## OBJECTIVE
Assemble all lines in which the string "picks" appears.

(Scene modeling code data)
┌──

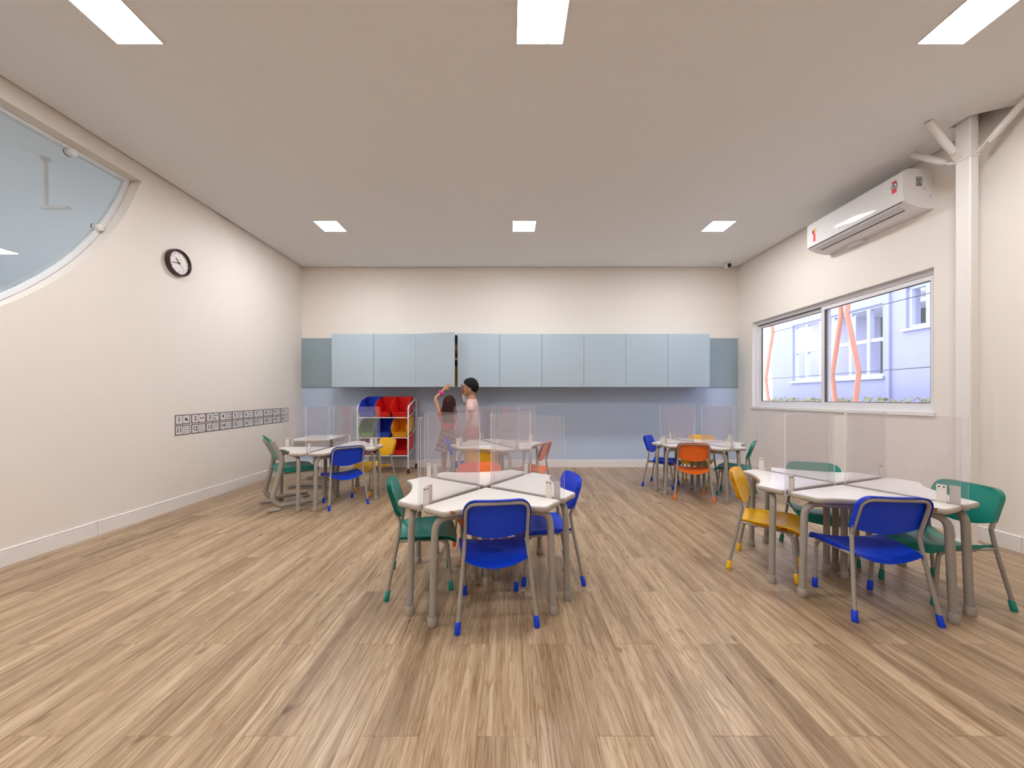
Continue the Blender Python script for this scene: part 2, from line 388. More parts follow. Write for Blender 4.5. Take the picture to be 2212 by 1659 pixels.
for (a, b, dx) in ((4.27, WY1 - t_, .04), (WY0 + t_, 4.33, .008)):
    bm = new(); s = .042; X0, X1 = fx0 + dx, fx0 + dx + .026; z0, z1 = WZ0 + t_, WZ1 - .052
    box(bm, X0, X1, a, b, z0, z0 + s); box(bm, X0, X1, a, b, z1 - s, z1); box(bm, X0, X1, a, a + s, z0 + s, z1 - s); box(bm, X0, X1, b - s, b, z0 + s, z1 - s)
    sash = obj('sash', bm, 'alu', win)
    bm = new(); xm = (X0 + X1) / 2; box(bm, xm - .002, xm + .002, a + s, b - s, z0 + s, z1 - s); obj('pane', bm, 'glass', sash)
    bm = new(); q = .006
    for w4 in ((a + s, b - s, z0 + s, z0 + s + q), (a + s, b - s, z1 - s - q, z1 - s), (a + s, a + s + q, z0 + s, z1 - s), (b - s - q, b - s, z0 + s, z1 - s)): box(bm, X0 + .004, X1 - .004, *w4)
    obj('gasket', bm, 'aludark', sash)

# ------------------------------------------------------------------ outside the window
bm = new(); box(bm, XR + .16, 30, -10, 40, -.3, -.2); struct(obj('ground', bm, 'ground'))
FX = 8.0
def fy(px): return FX * F / (px - VX)
bld = thing('building', 'lavender rendered building seen through the window', 'building', (FX, 0, -.2))
bm = new(); yA, yB = -6.0, fy(1668)
wins = [(fy(1907), fy(1712), 1.754, 3.32), (fy(2052), fy(1957), 2.68, 3.52)]   # heights above the ground at -.2
ycut = sorted([yA, yB] + [v for w in wins for v in w[:2]])
for a, b in zip(ycut, ycut[1:]):
    hit = [w for w in wins if w[0] < (a + b) / 2 < w[1]]
    if hit: box(bm, 0, .3, a, b, 0, hit[0][2]); box(bm, 0, .3, a, b, hit[0][3], 9)
    else: box(bm, 0, .3, a, b, 0, 9)
box(bm, .3, 6, yB - .3, yB, 0, 9)
obj('wall', bm, 'lavender', bld)
for w, mull, trans in ((wins[0], [fy(1738), fy(1768), fy(1795), fy(1832), fy(1871)], 2.56), (wins[1], [fy(1999)], None)):
    a, b, z0, z1 = w
    bm = new(); s = .06; X0, X1 = .06, .14
    box(bm, X0, X1, a, b, z0, z0 + s); box(bm, X0, X1, a, b, z1 - s, z1); box(bm, X0, X1, a, a + s, z0 + s, z1 - s); box(bm, X0, X1, b - s, b, z0 + s, z1 - s)
    for q in mull: box(bm, X0 - .01, X1 + .01, q - .035, q + .035, z0 + s, z1 - s)
    if trans: box(bm, X0 + .01, X1 - .01, a + s, b - s, trans - .04, trans + .04)
    box(bm, -.06, .05, a - .05, b + .05, z0 - .06, z0 - .005)
    fo = obj('window', bm, 'facadetrim', bld)
    ed = [a + s] + sorted(mull) + [b - s]
    for p, q in zip(ed, ed[1:]):
        for zz in ([(z0 + s, trans - .04), (trans + .04, z1 - s)] if trans else [(z0 + s, z1 - s)]):
            bm = new(); box(bm, .098, .102, p + .036, q - .036, zz[0], zz[1]); obj('pane', bm, 'glass', fo)
    bm = new(); box(bm, .3, .32, a - .3, b + .3, z0 - .6, z0); box(bm, 3.0, 3.05, a - 2, b + 4, -.0, 5); box(bm, .32, 3.0, a - 2, b + 2, z1 + .35, z1 + .4); box(bm, .32, 3.0, a - 2, b + 2, .3, .35)
    obj('room_behind', bm, 'nbwall', bld)
    for q in ((a + .5, .9), (b - .6, .9), ((a + b) / 2, 1.9)):
        bm = new(); box(bm, q[1] - .12, q[1] + .12, q[0] - .3, q[0] + .3, z1 + .325, z1 + .345); obj('ceiling_lamp', bm, 'led2', bld)
    if trans:
        bm = new(); box(bm, 2.9, 2.99, b + .9, b + 3.2, .35, 2.3); obj('green_board', bm, 'mint', bld)
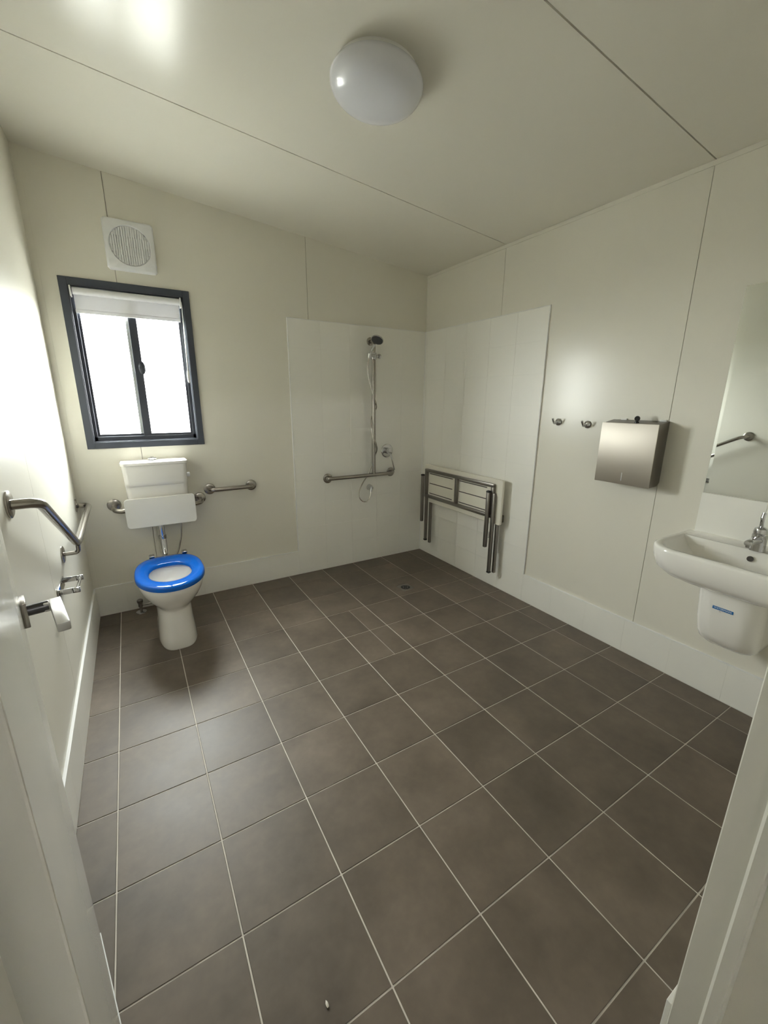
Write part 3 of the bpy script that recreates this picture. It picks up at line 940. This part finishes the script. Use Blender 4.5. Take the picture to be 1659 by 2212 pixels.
# ------------------------------------------------------------------ paper towel dispenser
dp = thing('towel_dispenser', (XR, -1.755, 1.0), 'brushed steel paper towel dispenser on the right wall', 'dispenser')
DF = 2.452
bm = bmesh.new()
add_prism(bm, [(DF + 0.004, 1.318), (XR, 1.336), (XR, 1.022), (XR - 0.020, 1.004), (DF + 0.004, 1.000)], 1, -1.898, -1.606)
bmesh.ops.bevel(bm, geom=bm.edges[:], offset=0.0015, segments=2, affect='EDGES', profile=0.5)
obj('case', bm, m_dsteel, dp, angle=30)
bm = bmesh.new()
add_box(bm, DF, DF + 0.006, -1.900, -1.604, 0.999, 1.322, bev=0.002)
door_ = obj('front_cover', bm, m_brushed, dp)
obj('level_slot', box(DF - 0.0008, DF + 0.002, -1.7555, -1.7520, 1.018, 1.062), m_plast, door_, smooth=False)
bm = bmesh.new()
add_lathe(bm, [(0, 0), (0.011, 0), (0.011, 0.008), (0.006, 0.010), (0.006, 0.016), (0, 0.016)], (2.492, -1.768, 1.322), (0, 0, 1), 16)
add_lathe(bm, [(0, -0.006), (0.012, -0.006), (0.014, 0), (0.012, 0.006), (0, 0.006)], (2.492, -1.768, 1.346), (1, 0.2, 0), 16)
obj('key', bm, m_black, dp)
for yy in (-1.668, -1.868):
    obj('wall_tab', box(XR - 0.010, XR - 0.0005, yy - 0.016, yy + 0.016, 1.330, 1.342, bev=0.002), m_paper, dp)

# ------------------------------------------------------------------ mirror, splashback, basin, tap
mi = thing('mirror', (XR, -2.37, 1.01), 'frameless wall mirror above the basin', 'mirror')
my0, my1, mz0, mz1 = -2.645, -2.104, 1.014, 1.912
obj('glass_edge', box(XR - 0.006, XR - 0.0005, my0, my1, mz0, mz1), m_medge, mi, smooth=False)
bm = bmesh.new()
add_loft(bm, [[(XR - 0.0062, u, v) for u, v in ((my0, mz0), (my1, mz0), (my1, mz1), (my0, mz1))],
              [(XR - 0.0066, u, v) for u, v in ((my0 + 0.013, mz0 + 0.013), (my1 - 0.013, mz0 + 0.013), (my1 - 0.013, mz1 - 0.013), (my0 + 0.013, mz1 - 0.013))]])
obj('silvered_face', bm, m_mirror, mi, smooth=False)

sp = thing('tile_splashback', (XR, -2.37, 0.81), 'white tile splashback between the basin and the mirror', 'splashback')
k = -2.100
while k > -2.63:
    b = max(k - 0.25, -2.645)
    obj('splash_tile', box(XR - 0.009, XR, b + TG, k - TG, 0.806, 1.010, bev=0.0008, seg=1), m_wtile, sp, smooth=False)
    k -= 0.25

ba = thing('wash_basin', (XR, -2.37, 0.66), 'white ceramic wall basin with a half pedestal shroud', 'basin')
BYC = -2.372


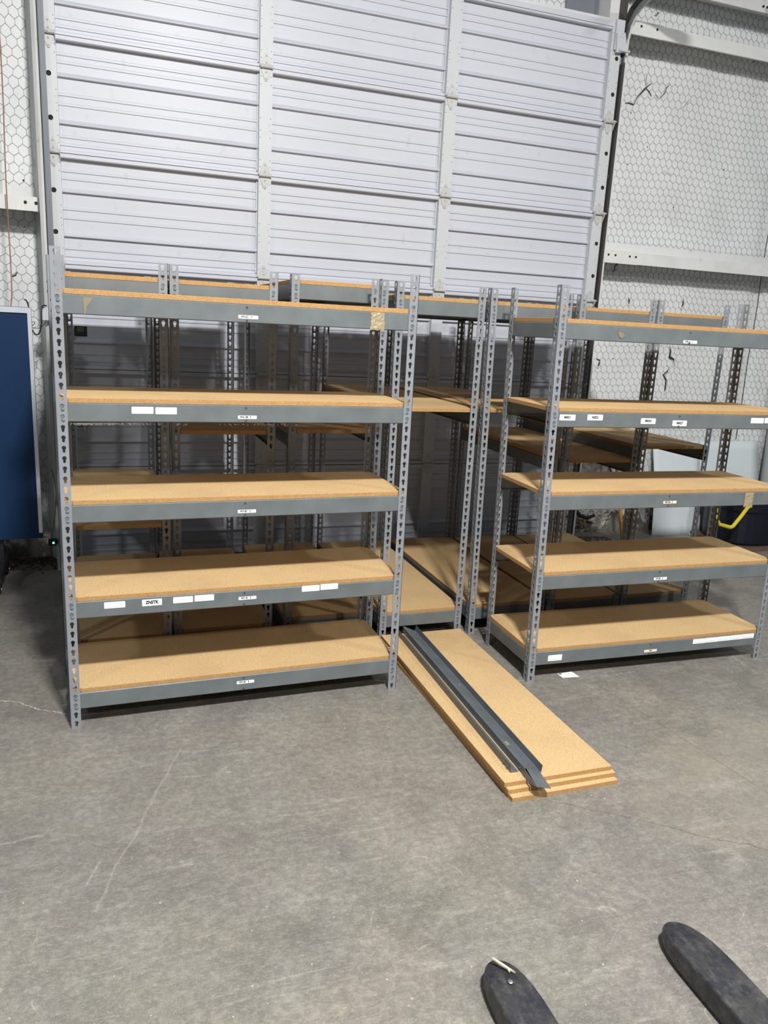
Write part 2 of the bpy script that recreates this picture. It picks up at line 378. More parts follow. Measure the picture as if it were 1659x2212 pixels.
def hexwire(x0, x1, z0, z1, seed):
    mb = MB(); rnd = random.Random(seed); a, rz, ve = 0.0555, 0.0525, 0.0305
    pts = {}
    def J(i, j, k):
        if (i, j, k) not in pts:
            x = x0+(i+0.5*(j % 2))*a; z = z0+j*rz+(ve if k else 0)
            wv = 0.010*math.sin(z*3.1+x*2.0)+0.006*math.sin(z*9+x*5)
            px_ = x+wv+rnd.uniform(-.0032, .0032); pz_ = z+rnd.uniform(-.0032, .0032)+0.008*math.sin(x*6)
            pts[(i, j, k)] = Vector((px_, sheet_y(px_, pz_)-0.0022, pz_))
        return pts[(i, j, k)]
    def seg(p, q, r=0.00115):
        d = (q-p).normalized(); s_ = Vector((0, 1, 0)); t_ = d.cross(s_).normalized(); ring = [t_*r, (-t_*0.5+s_*0.8)*r, (-t_*0.5-s_*0.8)*r]
        v = [p+c for c in ring]+[q+c for c in ring]
        mb.add(v, [(0, 1, 4, 3), (1, 2, 5, 4), (2, 0, 3, 5)])
    for j in range(int((z1-z0)/rz)):
        for i in range(int((x1-x0)/a)):
            seg(J(i, j, 0), J(i, j, 1))                                   # vertical (twisted) side
            o = 0 if j % 2 == 0 else 1
            seg(J(i, j, 1), J(i-1+o, j+1, 0)); seg(J(i, j, 1), J(i+o, j+1, 0))
    return mb
for a in ((-1.3, -0.13, 0.0, 4.3, 1), (3.72, 6.3, 0.0, 4.9, 2), (1.6, 3.60, 3.75, 4.5, 3)):
    tag(hexwire(*a).build('chicken_wire', WIRE, wall), 'hexagonal galvanised wire netting', kind='stuff')
# horizontal straight strands and seams
for x, z0, z1 in ((5.42, 0.8, 2.9), (6.35, 0, 5), (-1.35, 0, 4.5)):
    MB().tube([(x+0.006*math.sin(k*1.7), 2.405, z0+(z1-z0)*k/9) for k in range(10)], 0.003, 5).build('seam_cord', DARK, wall)
def tear(pts, wd, name='tear'):
    """dark split in the vinyl: lens-shaped ribbon along pts with a curled white lip"""
    wd *= 0.55; mb = MB(); n = len(pts); L = []; Rr = []; rnd = random.Random(len(pts)*7+int(pts[0][0]*100))
    for i, (x, z) in enumerate(pts):
        k = math.sin(PI*(i+0.15)/(n-0.7)); q = wd*max(0.12, k)*rnd.uniform(0.5, 1.2)
        a = pts[max(i-1, 0)]; b = pts[min(i+1, n-1)]; d = Vector((b[0]-a[0], b[1]-a[1])).normalized(); nn = Vector((-d.y, d.x))
        L.append((x+nn.x*q/2, z+nn.y*q/2)); Rr.append((x-nn.x*q/2, z-nn.y*q/2))
    Y0 = min(sheet_y(x, z) for x, z in pts)
    v = [(p[0], Y0-0.008, p[1]) for p in L]+[(p[0], Y0-0.008, p[1]) for p in Rr]+[(p[0], Y0+0.01, p[1]) for p in L]+[(p[0], Y0+0.01, p[1]) for p in Rr]
    f = []
    for i in range(n-1): f += [(i, i+1, n+i+1, n+i), (2*n+i, 3*n+i, 3*n+i+1, 2*n+i+1), (i, 2*n+i, 2*n+i+1, i+1), (n+i, n+i+1, 3*n+i+1, 3*n+i)]
    mb.add(v, f, 0)
    # curled lip
    v = [(p[0], Y0-0.009, p[1]) for p in L]+[(p[0]-wd*0.35, Y0-0.013, p[1]+wd*0.1) for p in L]+[(p[0]-wd*0.45, Y0-0.004, p[1]) for p in L]
    f = []
    for i in range(n-1): f += [(i, i+1, n+i+1, n+i), (n+i, n+i+1, 2*n+i+1, 2*n+i), (2*n+i, 2*n+i+1, i+1, i)]
    mb.add(v, f, 1)
    return mb.build(name, [TEAR, VINYL], wall)
tear([(3.888, 3.331), (3.912, 3.338), (3.959, 3.331), (3.987, 3.389), (4.041, 3.447), (4.07, 3.476), (4.1, 3.496)], 0.02)
tear([(4.059, 3.465), (4.043, 3.51), (4.053, 3.555)], 0.01)
tear([(4.056, 3.455), (4.088, 3.437), (4.114, 3.409)], 0.008)
tear([(4.197, 3.414), (4.226, 3.45), (4.229, 3.479), (4.258, 3.508)], 0.016)
tear([(4.149, 3.426), (4.173, 3.407)], 0.008)
tear([(4.411, 3.371), (4.437, 3.401), (4.46, 3.439)], 0.008)
tear([(4.585, 1.586), (4.603, 1.534), (4.601, 1.489), (4.646, 1.472), (4.664, 1.423)], 0.034)
tear([(4.619, 1.413), (4.597, 1.371), (4.56, 1.343), (4.595, 1.298), (4.597, 1.229), (4.596, 1.182)], 0.04)
tear([(3.888, 1.449), (3.924, 1.439), (3.92, 1.41), (3.906, 1.38)], 0.045)
tear([(4.015, 2.243), (3.987, 2.199), (3.961, 2.169), (3.961, 2.141), (3.946, 2.123)], 0.02)
tear([(4.065, 3.943), (4.078, 3.969)], 0.05)
tear([(4.655, 1.968), (4.658, 1.921), (4.642, 1.879)], 0.03)
tear([(4.125, 1.941), (4.137, 1.916), (4.138, 1.88)], 0.03)
tear([(-0.285, 2.09), (-0.275, 2.10), (-0.27, 2.09)], 0.02)
tear([(-0.36, 1.80), (-0.34, 1.81), (-0.33, 1.83)], 0.02)
rt = random.Random(8)
fl_ = MB()
for k in range(70):   # specks stuck in the netting
    x = rt.uniform(3.75, 6.0) if k % 5 else rt.uniform(-.6, -.2); z = rt.uniform(0.5, 4.0); s_ = rt.uniform(0.0015, 0.0045)
    a = rt.uniform(0, PI)
    q_ = [(x+s_*math.cos(a+t*1.05)*rt.uniform(.5, 1.3), z+s_*1.6*math.sin(a+t*1.05)*rt.uniform(.5, 1.3)) for t in range(6)]; yy = sheet_y(x, z)
    fl_.prism(q_, 'y', yy-0.004, yy-0.001)
tag(fl_.build('wall_speck', TEAR, wall), kind='stuff')

# wall panel above/around the door (dark gap) and jambs
def girt(name, x0, x1, z, zt, yi=2.20, yo=2.40, splice=None, holes=(), hz=None):
    root = empty(name); tag(root, kind='structure')
    # Z profile: inner flange hangs at yi, web runs back at top, outer flange rises at yo
    prof = [(yi, z+0.0), (yi+0.002, zt), (yo, zt), (yo, zt+(zt-z)*1.05)]
    mb = MB().sheet(prof, 'x', x0, x1, 0.003); mb.box(x0, yi, z, x1, yi+0.014, z+0.003)
    mb.build('girt_channel', GIRT, root)
    if splice:
        s0, s1 = splice
        MB().sheet([(yi-0.004, z-0.003), (yi-0.003, zt+0.004), (yo-0.004, zt+0.004)], 'x', s0, s1, 0.003).build('splice_sleeve', GIRT, root)
    for hx in holes:
        q = MB(); q.cyl((hx, yi-0.0085, hz or (z+zt)/2+0.012), (hx, yi-0.001, hz or (z+zt)/2+0.012), 0.0085, 12)  # solid dark disc, painted as the shade inside an open bolt hole
        q.build('painted_bolt_hole', DARK, root)
    return root
girt('trim_1', 3.70, 8.0, 2.172, 2.255, splice=(3.70, 4.00), holes=(3.739, 3.80, 3.928, 3.983), hz=2.226)
girt('trim_2', 3.70, 8.0, 3.71, 3.79, splice=(3.70, 3.985), holes=(3.797, 3.932), hz=3.765)
girt('trim_3', -4.0, -0.155, 2.166, 2.242, holes=(-0.247, -0.19), hz=2.212)
g4 = girt('trim_4', 3.2, 8.0, 4.024, 4.094, holes=(4.835, 4.872), hz=4.062)

# jamb columns and tracks
def struct_thing(name): r = empty(name); tag(r, kind='structure'); return r
jl = struct_thing('trim_5')       # left jamb + vertical track
MB().sheet([(-0.215, 2.42), (-0.165, 2.30), (-0.165, 2.10), (-0.148, 2.085), (-0.135, 2.10)], 'z', 0, 4.9, 0.003).build('jamb_angle', CREAM, jl)
MB().sheet([(-0.16, 2.15), (-0.115, 2.15), (-0.115, 2.38)], 'z', 0, 4.9, 0.003).build('track_back', TRIMG, jl)
MB().sheet([(-0.128, 2.105), (-0.128, 2.14), (-0.10, 2.14)], 'z', 0, 4.2, 0.0025).build('track_channel', TRIMG, jl)
jr = struct_thing('trim_6')       # right jamb + track that curves inwards at its top
path = [(2.19, 0.0), (2.19, 1.2), (2.19, 2.4), (2.19, 3.55), (2.183, 3.66), (2.157, 3.745), (2.11, 3.80), (2.06, 3.825), (1.97, 3.85), (1.80, 3.88), (1.3, 3.91)]
def sweep(mb, path, prof, mi=0):
    """profile points (dx, dn) swept along the y-z path, dn measured along the path normal"""
    n = len(prof); v = []
    for i, (y, z) in enumerate(path):
        a = Vector(path[max(i-1, 0)]); b = Vector(path[min(i+1, len(path)-1)]); d = (b-a).normalized(); nn = Vector((-d.y, d.x))
        for (px, pn) in prof: v.append((px, y+nn.x*pn, z+nn.y*pn))
    f = [(i*n+k, i*n+(k+1) % n, (i+1)*n+(k+1) % n, (i+1)*n+k) for i in range(len(path)-1) for k in range(n)]
    f += [tuple(range(n))[::-1], tuple(range(len(v)-n, len(v)))]
    mb.add(v, f, mi)
m_ = MB(); sweep(m_, path, [(3.688, 0.0), (3.704, 0.0), (3.704, -0.055), (3.700, -0.055), (3.700, -0.004), (3.688, -0.004)][::-1]); m_.build('track_flange', CREAM, jr)
m_ = MB(); sweep(m_, path, [(3.672, -0.02), (3.676, -0.02), (3.676, 0.014), (3.672, 0.014)]); m_.build('track_lip', TRIMG, jr)
m_ = MB(); sweep(m_, path, [(3.650, -0.050), (3.700, -0.050), (3.700, -0.046), (3.650, -0.046)]); m_.build('track_web', TRACKD, jr)
MB().box(3.654, 2.196, 0, 3.663, 2.200, 3.55).build('track_edge', GALV, jr)
MB().box(3.678, 2.190, 0, 3.682, 2.196, 3.55).build('track_edge', GALV, jr)
MB().box(3.64, 2.24, 0, 3.70, 2.42, 4.9).build('jamb_liner', TRACKD, jr)
MB().sheet([(3.704, 2.20), (3.716, 2.20), (3.725, 2.42)], 'z', 0, 3.6, 0.003).build('jamb_angle', CREAM, jr)
MB().box(3.655, 2.14, 0, 3.662, 2.235, 3.50).build('door_stop', TRACKD, jr)
MB().prism([(3.565, 2.25), (3.640, 2.25), (3.660, 2.34), (3.66, 2.42), (3.565, 2.42)], 'z', 3.72, 5.2).build('header_post', GIRT, jr)
hd = MB(); hd.box(-0.3, 2.25, 3.752, 3.565, 2.42, 3.80); tag(hd.build('trim_7', GIRT), kind='structure')
tag(MB().box(3.30, 2.395, 3.8, 3.56, 2.41, 5.0).build('trim_8', TRIMG), kind='structure')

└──

## WRITTEN RESPONSE
Write part 3 of the bpy script that recreates this picture. It picks up at line 940. This part finishes the script. Use Blender 4.5. Take the picture to be 1659 by 2212 pixels.
Write part 2 of the bpy script that recreates this picture. It picks up at line 378. More parts follow. Measure the picture as if it were 1659x2212 pixels.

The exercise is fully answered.